__Given data__
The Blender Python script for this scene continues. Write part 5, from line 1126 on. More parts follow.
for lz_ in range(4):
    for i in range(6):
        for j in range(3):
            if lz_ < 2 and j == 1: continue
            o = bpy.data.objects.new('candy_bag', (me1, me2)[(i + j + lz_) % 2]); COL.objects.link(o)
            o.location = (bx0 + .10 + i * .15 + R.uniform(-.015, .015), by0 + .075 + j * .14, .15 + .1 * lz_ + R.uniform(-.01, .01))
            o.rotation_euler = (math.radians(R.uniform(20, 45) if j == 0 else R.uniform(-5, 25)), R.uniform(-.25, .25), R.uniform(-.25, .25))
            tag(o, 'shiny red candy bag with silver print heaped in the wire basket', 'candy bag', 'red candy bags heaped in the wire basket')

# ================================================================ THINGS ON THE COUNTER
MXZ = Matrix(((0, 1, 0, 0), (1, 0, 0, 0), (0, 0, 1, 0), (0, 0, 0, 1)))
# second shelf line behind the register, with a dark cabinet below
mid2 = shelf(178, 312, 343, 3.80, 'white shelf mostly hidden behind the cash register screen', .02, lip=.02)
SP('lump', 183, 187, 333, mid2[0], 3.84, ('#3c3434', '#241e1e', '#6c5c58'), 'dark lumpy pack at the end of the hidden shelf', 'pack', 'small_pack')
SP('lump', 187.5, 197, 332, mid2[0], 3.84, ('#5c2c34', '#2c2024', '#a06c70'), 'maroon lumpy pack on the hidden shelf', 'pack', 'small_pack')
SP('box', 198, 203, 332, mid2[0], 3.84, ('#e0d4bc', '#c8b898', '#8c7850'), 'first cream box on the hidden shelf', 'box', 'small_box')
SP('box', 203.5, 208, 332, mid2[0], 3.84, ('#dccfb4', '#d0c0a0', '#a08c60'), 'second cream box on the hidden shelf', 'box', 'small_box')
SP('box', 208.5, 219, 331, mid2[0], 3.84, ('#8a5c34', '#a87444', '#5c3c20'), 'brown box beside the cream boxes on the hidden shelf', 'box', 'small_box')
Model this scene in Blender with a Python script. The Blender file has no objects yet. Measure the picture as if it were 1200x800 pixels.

__Given task__
Please write out the material word for word from its first line through the line holding "tag(o, 'shiny red", including both, and no line past it.

__Solution to this exercise__
The Blender Python script for this scene continues. Write part 5, from line 1126 on. More parts follow.
for lz_ in range(4):
    for i in range(6):
        for j in range(3):
            if lz_ < 2 and j == 1: continue
            o = bpy.data.objects.new('candy_bag', (me1, me2)[(i + j + lz_) % 2]); COL.objects.link(o)
            o.location = (bx0 + .10 + i * .15 + R.uniform(-.015, .015), by0 + .075 + j * .14, .15 + .1 * lz_ + R.uniform(-.01, .01))
            o.rotation_euler = (math.radians(R.uniform(20, 45) if j == 0 else R.uniform(-5, 25)), R.uniform(-.25, .25), R.uniform(-.25, .25))
            tag(o, 'shiny red candy bag with silver print heaped in the wire basket', 'candy bag', 'red candy bags heaped in the wire basket')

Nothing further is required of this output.